I believe the first time I experienced a sense of rejection was on my very first day at school, in September 1954, I should think. When Instructed to wash before dinner I went to the boys' toilets and washed my face and hands. This led to howls of derision from other children present.
This sense of rejection was compounded over the coming days and weeks, when I felt so isolated, chiefly because I was terrified, and too scared to ask to go to the toilet so that I had accidents which showed vividly in the crotch of my short khaki trousers, so that I spent lunchtimes hiding alone at the far end of the school's playing field. My sense of rejection was further increased by my older sister's refusal to have anything to do with me. My punishment for hitting a boy who was persistently bullying me only made my isolation greater.
I think I sensed the rejection of my mother by my father's family, and by people in general. She had stolen my father from his family. She was a foreigner, and the enemy, a member of the derided Italians who were seen as cowards. She was insulted by shopkeepers too.
I found an escape from rejection in books and learning, but that too led to rejection by others. My interests and passions were not their interests. I never learnt to kick, catch or throw a ball, I never learnt how to play football or cricket, because there was nobody to teach me. I grew up knowing I was an outsider.
For decades I put these feelings to the back of my mind. Similarly when my Scottish brother in law declared I was rather camp, I was hurt but just dismissed the hurt. I had already experienced similar rejection when my grandmother introduced me when about twelve years old to the village postman from Dolton who declared very loudly that I was rather effeminate. What an evil bastard, his arrogant and insensitive behaviour was hurtful and harmful. I have never forgiven him for this.
Of course this rejection also led me to find a new identity, to revel in my Italian heritage and, eventually, my Jewish heritage. I rejected their narrow, restricted world. I left for a bigger, much more exciting world. I experienced things they couldn't even imagine. I took risks, I experimented, I explored, I discovered. But I haven't forgiven these people for their hurtful lack of understanding, their narrow-minded treatment of me. In a way they were all bullies, trying to make me conform. They represented that other world, which wasn't my world. They conformed, as my siblings have done, absorbed into 'normal' society, whilst I stood apart and separate, but proud and happy.

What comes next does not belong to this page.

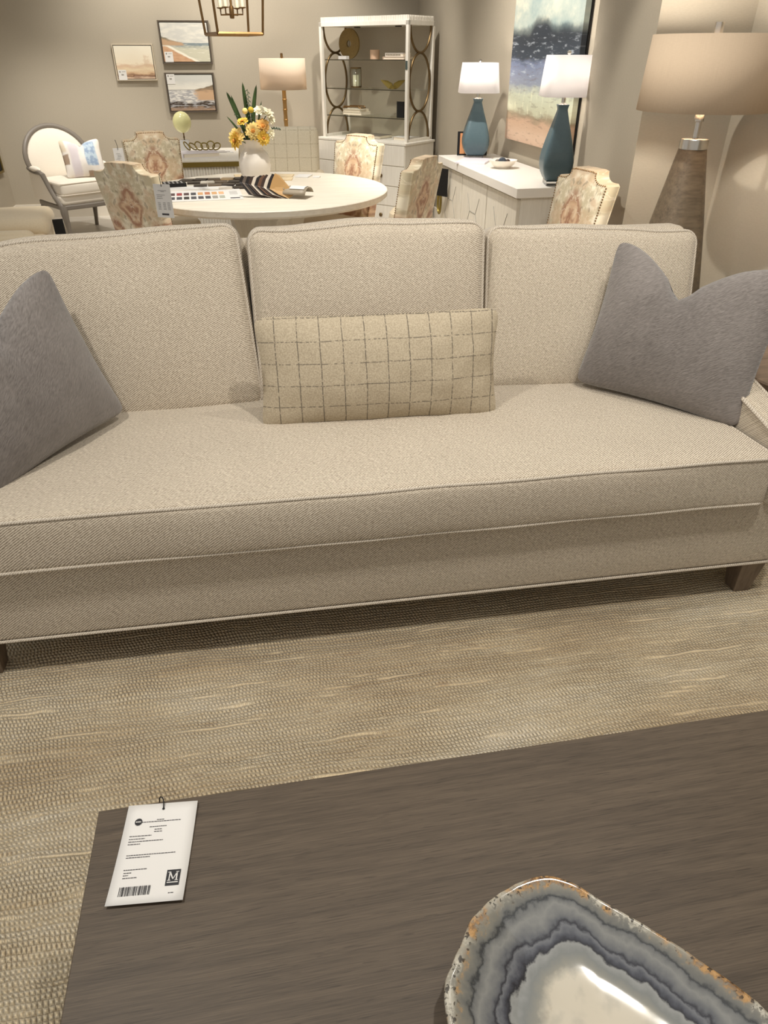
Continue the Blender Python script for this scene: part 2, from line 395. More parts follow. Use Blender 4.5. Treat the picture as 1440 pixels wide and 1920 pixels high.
# ------------------------------------------------------------------ mesh helpers
class MB:
    def __init__(s): s.bm = bmesh.new()
    def _xf(s, vs, M):
        if M is not None:
            for v in vs: v.co = M @ v.co
    def box(s, c, sz, M=None, taper=1., tc=None):
        x, y, z = [q/2 for q in sz]; vs = []
        for dz in (-1, 1):
            t = taper if dz < 0 else 1.
            for dx, dy in ((-1, -1), (1, -1), (1, 1), (-1, 1)):
                vs.append(s.bm.verts.new((c[0]+dx*x*t, c[1]+dy*y*t, c[2]+dz*z)))
        for f in ((3, 2, 1, 0), (4, 5, 6, 7), (0, 1, 5, 4), (1, 2, 6, 5), (2, 3, 7, 6), (3, 0, 4, 7)):
            s.bm.faces.new([vs[i] for i in f])
        s._xf(vs, M); return s
    def rings(s, rs, closed=False, caps=True):
        n = len(rs[0]); V = [[s.bm.verts.new(p) for p in r] for r in rs]
        m = len(V)
        for i in range(m if closed else m-1):
            A, B = V[i], V[(i+1) % m]
            for j in range(n): s.bm.faces.new((A[j], A[(j+1) % n], B[(j+1) % n], B[j]))
        if caps and not closed:
            s.bm.faces.new(list(reversed(V[0]))); s.bm.faces.new(V[-1])
        return V
    def lathe(s, prof, seg=24, c=(0, 0, 0), M=None, sx=1., sy=1., sq=None, caps=True):
        rs = []
        for r, z in prof:
            ring = []
            for k in range(seg):
                a = 2*pi*k/seg; ca, sa = cos(a), sin(a)
                if sq:
                    e = (abs(ca)**sq + abs(sa)**sq)**(-1/sq); ca *= e; sa *= e
                ring.append(Vector((c[0]+max(r, 1e-4)*ca*sx, c[1]+max(r, 1e-4)*sa*sy, c[2]+z)))
            rs.append([M @ p for p in ring] if M is not None else ring)
        s.rings(rs, caps=caps); return s
    def tube(s, pts, r, seg=8, closed=False, flat=1.):
        P = [Vector(p) for p in pts]; n = len(P)
        R = r if isinstance(r, (list, tuple)) else [r]*n
        tang = []
        for i in range(n):
            a = P[(i-1) % n] if (closed or i > 0) else P[i]
            b = P[(i+1) % n] if (closed or i < n-1) else P[i]
            tang.append((b-a).normalized())
        up = Vector((0, 0, 1))
        if abs(tang[0].dot(up)) > .9: up = Vector((0, 1, 0))
        u = tang[0].cross(up).normalized(); rs = []
        for i in range(n):
            t = tang[i]; u = (u - t*u.dot(t)); u = u.normalized() if u.length > 1e-6 else t.orthogonal().normalized()
            w = t.cross(u)
            rs.append([P[i] + u*(R[i]*cos(2*pi*k/seg)) + w*(R[i]*flat*sin(2*pi*k/seg)) for k in range(seg)])
        s.rings(rs, closed=closed); return s
    def sph(s, c, r, seg=16, rg=10, sc=(1, 1, 1), M=None):
        prof = [(r*sin(pi*i/rg), -r*cos(pi*i/rg)) for i in range(rg+1)]
        rs = [[Vector((c[0]+max(q, 1e-4)*cos(2*pi*k/seg)*sc[0], c[1]+max(q, 1e-4)*sin(2*pi*k/seg)*sc[1], c[2]+z*sc[2])) for k in range(seg)] for q, z in prof]
        if M is not None: rs = [[M @ p for p in q] for q in rs]
        s.rings(rs); return s
    def prism(s, out, f0, f1):
        """outline (2-D list) swept between the two mapping functions"""
        s.rings([[Vector(f0(*p)) for p in out], [Vector(f1(*p)) for p in out]]); return s
    def grid(s, nu, nv, fn, closeu=False):
        V = [[s.bm.verts.new(fn(i/nu, j/nv)) for j in range(nv+1)] for i in range(nu + (0 if closeu else 1))]
        m = len(V)
        for i in range(nu):
            for j in range(nv):
                s.bm.faces.new((V[i][j], V[(i+1) % m][j], V[(i+1) % m][j+1], V[i][j+1]))
        return s
    def build(s, name, m, parent=None, smooth=True, bev=0., seg=2, sub=0, angle=35):
        bmesh.ops.recalc_face_normals(s.bm, faces=s.bm.faces)
        me = bpy.data.meshes.new(name); s.bm.to_mesh(me); s.bm.free()
        ms = m if isinstance(m, (list, tuple)) else [m]
        for k in ms: me.materials.append(MATS[k])
        o = bpy.data.objects.new(name, me); COL.objects.link(o)
        if parent: o.parent = parent
        if smooth:
            for p in me.polygons: p.use_smooth = True
        if bev:
            b = o.modifiers.new('bevel', 'BEVEL'); b.width = bev; b.segments = seg; b.limit_method = 'ANGLE'; b.angle_limit = radians(40)
        if sub:
            q = o.modifiers.new('subdivision', 'SUBSURF'); q.levels = sub; q.render_levels = sub
        if smooth and not sub: o.data.set_sharp_from_angle(angle=radians(angle))
        return o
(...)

What I write is a reflection of my own personal feelings, not a judgement on others. Nobody knows how others will react to what we say or do. I thought about what I had written as I lay in bed last night, realising that I might have hurt people by saying these things. But I also thought about how I had been hurt, by how much I am shaken by the Brexit vote, by people, including friends and family, who read and trust the Daily Mail, and who voted to leave the European Community. So 54% of adults in Britain voted to leave Europe, for whatever reason. To me they demonstrated the ignorant, petty, small-minded xenophobia of many English people. There have been demonstrations by remainers in support of refugees and in support of foreign workers in Great Britain. When I think about it, when I see the response of leavers, it is of arrogant hostility, of silence in the face of the refugee situation or the exploitation of foreign workers. They may have voted to leave Europe because they were unhappy with Tory Britain, but they were ignorant and wrong, gullible and misguided. They are of the same ilk as ordinary German people who let Nazism happen, who turned a blind eye at least to the crimes of that regime, or often actively participated. The rise of racist crimes since June 23rd, with attacks on ordinary people who weren't born here, with the acquiescence and encouragement of the right wing press, appals me. Attacks on the judiciary and on experts follow suit. Support for Trump in America is also an indication of the nastier side of human nature.
So, am I sorry for what I have written? No I'm not. Lovely, ordinary caring people can still inadvertently be hurtful. Do I have a chip on my shoulder? I don't care. That's just another classic English put down. I shall stay stubbornly and proudly European, different and not normal to the day I die.